> _WRITTEN PROBLEM_
Take the listing from its first line through the line that contains "c = x * n; i = min(int(c), n" and please retype those lines exactly, leaving out the pictures.

> _GIVEN INFORMATION_
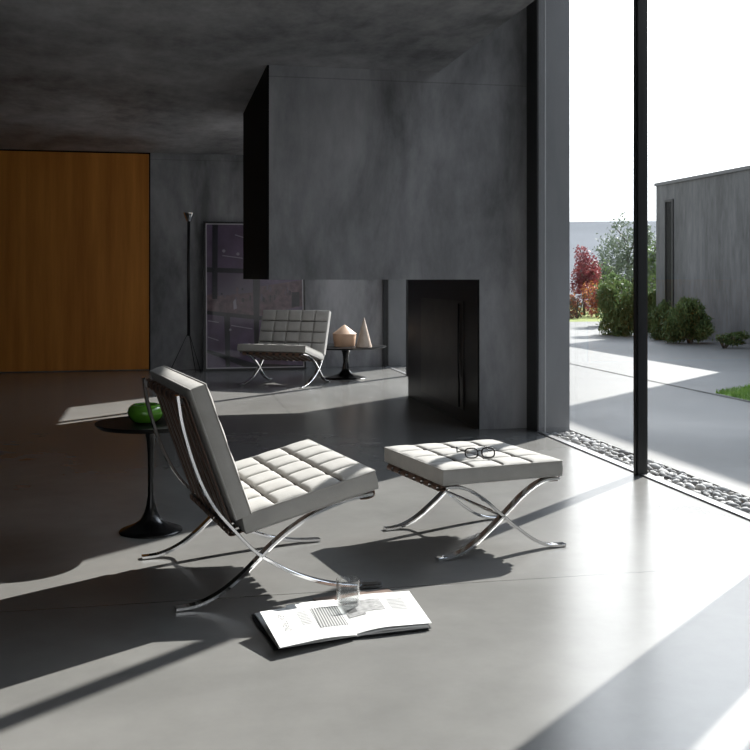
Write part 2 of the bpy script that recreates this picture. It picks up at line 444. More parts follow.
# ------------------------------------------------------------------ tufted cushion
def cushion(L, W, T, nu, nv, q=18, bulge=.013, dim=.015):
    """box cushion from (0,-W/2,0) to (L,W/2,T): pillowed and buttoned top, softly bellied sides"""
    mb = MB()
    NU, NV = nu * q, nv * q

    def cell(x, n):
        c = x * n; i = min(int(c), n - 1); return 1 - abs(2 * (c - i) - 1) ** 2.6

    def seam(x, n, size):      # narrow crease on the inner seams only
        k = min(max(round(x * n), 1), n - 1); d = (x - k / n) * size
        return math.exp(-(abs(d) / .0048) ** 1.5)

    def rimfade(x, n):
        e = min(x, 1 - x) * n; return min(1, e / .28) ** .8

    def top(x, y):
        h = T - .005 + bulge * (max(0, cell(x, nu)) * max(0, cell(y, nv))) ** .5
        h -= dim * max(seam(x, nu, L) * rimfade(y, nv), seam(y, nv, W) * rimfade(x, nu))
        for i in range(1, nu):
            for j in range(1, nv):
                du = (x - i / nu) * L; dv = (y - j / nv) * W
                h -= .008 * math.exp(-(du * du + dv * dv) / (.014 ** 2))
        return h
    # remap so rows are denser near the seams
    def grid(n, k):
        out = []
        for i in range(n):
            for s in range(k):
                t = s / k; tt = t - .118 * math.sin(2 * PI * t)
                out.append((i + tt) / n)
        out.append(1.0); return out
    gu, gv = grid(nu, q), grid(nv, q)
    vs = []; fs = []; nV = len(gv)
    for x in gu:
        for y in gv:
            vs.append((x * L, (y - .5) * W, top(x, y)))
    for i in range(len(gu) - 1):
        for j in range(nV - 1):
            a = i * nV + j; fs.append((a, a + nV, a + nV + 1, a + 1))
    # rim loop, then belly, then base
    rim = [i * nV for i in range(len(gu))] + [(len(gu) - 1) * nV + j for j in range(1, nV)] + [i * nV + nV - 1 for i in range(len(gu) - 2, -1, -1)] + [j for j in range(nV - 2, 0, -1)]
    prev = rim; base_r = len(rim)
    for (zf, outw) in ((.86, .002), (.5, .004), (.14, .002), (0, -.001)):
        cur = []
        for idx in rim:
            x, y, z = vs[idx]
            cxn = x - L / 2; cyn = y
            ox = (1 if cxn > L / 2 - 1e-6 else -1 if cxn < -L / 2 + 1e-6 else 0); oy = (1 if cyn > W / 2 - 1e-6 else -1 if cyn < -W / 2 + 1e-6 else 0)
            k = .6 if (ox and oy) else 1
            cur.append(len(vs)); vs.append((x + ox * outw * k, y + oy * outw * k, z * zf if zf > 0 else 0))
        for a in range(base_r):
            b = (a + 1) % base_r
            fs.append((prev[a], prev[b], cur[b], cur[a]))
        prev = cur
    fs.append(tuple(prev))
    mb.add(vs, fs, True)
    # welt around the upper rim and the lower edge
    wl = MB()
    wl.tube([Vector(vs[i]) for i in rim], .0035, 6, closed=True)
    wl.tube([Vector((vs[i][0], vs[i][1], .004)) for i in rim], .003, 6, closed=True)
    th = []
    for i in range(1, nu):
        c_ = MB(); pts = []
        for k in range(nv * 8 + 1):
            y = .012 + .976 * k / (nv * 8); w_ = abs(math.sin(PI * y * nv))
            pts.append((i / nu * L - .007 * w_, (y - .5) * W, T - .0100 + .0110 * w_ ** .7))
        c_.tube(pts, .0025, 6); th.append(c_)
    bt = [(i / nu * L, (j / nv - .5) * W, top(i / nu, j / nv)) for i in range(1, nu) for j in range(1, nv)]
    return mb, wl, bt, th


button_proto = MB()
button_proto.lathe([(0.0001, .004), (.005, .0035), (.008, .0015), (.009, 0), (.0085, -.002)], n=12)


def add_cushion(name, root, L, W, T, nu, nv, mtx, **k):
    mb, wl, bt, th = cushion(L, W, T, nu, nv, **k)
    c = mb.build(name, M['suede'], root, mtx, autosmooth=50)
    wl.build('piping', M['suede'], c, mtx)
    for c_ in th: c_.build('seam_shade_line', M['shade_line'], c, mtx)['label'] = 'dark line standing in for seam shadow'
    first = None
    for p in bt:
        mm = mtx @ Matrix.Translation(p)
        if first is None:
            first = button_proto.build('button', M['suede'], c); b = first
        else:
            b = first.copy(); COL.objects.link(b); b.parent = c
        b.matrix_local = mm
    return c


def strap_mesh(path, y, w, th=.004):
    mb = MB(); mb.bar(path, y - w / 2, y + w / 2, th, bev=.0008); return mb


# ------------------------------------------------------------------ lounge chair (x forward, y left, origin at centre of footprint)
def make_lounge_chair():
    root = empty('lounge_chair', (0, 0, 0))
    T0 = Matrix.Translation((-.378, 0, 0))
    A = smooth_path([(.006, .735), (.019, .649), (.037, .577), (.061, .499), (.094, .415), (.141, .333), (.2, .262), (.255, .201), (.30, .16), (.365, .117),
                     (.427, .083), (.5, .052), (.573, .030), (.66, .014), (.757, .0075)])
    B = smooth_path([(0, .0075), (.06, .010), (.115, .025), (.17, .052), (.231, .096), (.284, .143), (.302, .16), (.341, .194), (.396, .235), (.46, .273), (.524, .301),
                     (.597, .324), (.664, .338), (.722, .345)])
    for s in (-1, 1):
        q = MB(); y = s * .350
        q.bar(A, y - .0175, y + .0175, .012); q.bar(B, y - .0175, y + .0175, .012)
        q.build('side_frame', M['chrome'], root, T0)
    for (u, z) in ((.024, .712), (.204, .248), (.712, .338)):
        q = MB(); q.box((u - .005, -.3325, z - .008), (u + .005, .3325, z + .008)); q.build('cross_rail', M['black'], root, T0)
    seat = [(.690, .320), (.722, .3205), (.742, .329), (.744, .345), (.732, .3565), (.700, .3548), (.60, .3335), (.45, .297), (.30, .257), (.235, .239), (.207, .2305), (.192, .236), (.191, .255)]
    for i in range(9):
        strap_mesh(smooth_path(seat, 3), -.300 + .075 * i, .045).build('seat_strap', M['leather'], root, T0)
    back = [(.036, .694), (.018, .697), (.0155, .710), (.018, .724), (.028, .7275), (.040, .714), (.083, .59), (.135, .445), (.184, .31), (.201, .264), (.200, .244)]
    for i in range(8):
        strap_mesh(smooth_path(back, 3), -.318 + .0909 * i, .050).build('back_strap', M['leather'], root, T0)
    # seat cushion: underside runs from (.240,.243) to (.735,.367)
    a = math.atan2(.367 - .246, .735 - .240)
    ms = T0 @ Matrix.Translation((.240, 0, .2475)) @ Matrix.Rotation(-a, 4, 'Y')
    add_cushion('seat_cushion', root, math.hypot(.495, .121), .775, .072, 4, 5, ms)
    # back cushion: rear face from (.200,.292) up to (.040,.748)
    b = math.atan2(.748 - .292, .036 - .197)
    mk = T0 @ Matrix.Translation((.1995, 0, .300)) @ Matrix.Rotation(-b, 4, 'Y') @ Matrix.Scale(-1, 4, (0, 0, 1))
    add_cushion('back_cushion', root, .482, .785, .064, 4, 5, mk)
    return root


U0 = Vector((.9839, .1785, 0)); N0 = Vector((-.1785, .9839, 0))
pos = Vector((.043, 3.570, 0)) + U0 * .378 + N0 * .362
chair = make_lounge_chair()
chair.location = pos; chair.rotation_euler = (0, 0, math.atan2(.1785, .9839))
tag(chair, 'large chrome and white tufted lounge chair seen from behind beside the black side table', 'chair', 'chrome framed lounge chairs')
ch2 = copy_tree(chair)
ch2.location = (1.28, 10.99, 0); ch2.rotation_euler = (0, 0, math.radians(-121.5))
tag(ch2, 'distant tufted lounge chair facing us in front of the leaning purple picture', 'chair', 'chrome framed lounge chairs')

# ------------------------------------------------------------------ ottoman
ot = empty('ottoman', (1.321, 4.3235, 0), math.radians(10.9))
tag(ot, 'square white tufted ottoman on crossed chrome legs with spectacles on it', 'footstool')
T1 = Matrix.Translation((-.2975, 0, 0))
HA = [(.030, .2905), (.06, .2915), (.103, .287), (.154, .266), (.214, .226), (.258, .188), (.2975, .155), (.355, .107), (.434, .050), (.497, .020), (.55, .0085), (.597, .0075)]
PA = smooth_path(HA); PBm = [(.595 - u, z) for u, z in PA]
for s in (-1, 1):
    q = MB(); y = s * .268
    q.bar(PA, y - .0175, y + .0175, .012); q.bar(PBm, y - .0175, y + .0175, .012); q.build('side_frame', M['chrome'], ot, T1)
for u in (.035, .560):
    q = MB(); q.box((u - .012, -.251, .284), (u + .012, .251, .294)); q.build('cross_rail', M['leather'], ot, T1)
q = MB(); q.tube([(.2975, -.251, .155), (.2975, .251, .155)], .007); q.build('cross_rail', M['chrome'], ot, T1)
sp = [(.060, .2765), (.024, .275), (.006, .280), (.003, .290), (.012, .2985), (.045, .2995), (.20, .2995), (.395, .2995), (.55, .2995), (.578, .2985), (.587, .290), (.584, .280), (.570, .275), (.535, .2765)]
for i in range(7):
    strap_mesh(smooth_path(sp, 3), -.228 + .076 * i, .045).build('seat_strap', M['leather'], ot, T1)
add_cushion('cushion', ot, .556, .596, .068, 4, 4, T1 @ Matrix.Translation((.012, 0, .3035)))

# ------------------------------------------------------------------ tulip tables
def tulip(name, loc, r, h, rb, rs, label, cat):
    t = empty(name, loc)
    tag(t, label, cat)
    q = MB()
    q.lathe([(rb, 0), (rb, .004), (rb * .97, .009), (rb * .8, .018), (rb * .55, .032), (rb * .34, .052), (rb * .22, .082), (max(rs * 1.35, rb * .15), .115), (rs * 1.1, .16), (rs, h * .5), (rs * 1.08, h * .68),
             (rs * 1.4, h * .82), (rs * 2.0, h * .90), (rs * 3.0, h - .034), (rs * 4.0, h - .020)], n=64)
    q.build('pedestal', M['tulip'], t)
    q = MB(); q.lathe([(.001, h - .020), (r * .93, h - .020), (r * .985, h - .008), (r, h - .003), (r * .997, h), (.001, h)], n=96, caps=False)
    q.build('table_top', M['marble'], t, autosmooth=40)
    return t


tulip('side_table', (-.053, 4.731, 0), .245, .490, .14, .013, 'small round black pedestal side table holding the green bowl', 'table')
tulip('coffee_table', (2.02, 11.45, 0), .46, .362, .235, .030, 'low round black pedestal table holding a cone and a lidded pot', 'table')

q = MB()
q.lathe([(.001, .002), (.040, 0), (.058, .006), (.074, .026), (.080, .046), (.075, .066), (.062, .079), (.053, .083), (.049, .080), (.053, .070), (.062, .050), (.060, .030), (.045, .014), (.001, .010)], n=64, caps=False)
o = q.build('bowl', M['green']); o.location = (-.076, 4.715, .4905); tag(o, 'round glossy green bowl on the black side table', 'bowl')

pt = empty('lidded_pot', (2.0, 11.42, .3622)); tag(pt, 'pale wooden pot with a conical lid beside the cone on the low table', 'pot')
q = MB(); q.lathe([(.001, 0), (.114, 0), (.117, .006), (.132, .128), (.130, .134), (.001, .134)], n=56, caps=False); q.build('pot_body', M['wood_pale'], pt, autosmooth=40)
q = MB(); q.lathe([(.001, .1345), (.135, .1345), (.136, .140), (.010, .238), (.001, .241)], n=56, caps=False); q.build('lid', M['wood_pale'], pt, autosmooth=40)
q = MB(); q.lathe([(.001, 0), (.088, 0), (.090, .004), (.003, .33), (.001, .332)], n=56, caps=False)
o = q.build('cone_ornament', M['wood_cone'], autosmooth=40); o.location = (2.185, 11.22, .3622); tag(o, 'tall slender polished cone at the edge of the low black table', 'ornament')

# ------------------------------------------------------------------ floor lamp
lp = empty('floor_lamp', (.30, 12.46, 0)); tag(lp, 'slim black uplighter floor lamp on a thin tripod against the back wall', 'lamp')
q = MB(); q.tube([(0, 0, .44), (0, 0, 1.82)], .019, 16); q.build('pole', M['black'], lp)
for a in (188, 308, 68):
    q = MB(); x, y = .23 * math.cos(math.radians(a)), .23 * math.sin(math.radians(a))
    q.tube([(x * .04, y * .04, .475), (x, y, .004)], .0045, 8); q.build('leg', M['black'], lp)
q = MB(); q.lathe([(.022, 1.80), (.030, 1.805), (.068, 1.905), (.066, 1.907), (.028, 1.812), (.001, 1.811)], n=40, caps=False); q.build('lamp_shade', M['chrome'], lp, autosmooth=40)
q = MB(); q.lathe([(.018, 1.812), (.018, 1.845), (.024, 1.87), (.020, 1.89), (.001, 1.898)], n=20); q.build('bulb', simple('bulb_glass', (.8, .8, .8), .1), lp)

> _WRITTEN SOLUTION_
Write part 2 of the bpy script that recreates this picture. It picks up at line 444. More parts follow.
# ------------------------------------------------------------------ tufted cushion
def cushion(L, W, T, nu, nv, q=18, bulge=.013, dim=.015):
    """box cushion from (0,-W/2,0) to (L,W/2,T): pillowed and buttoned top, softly bellied sides"""
    mb = MB()
    NU, NV = nu * q, nv * q

    def cell(x, n):
        c = x * n; i = min(int(c), n - 1); return 1 - abs(2 * (c - i) - 1) ** 2.6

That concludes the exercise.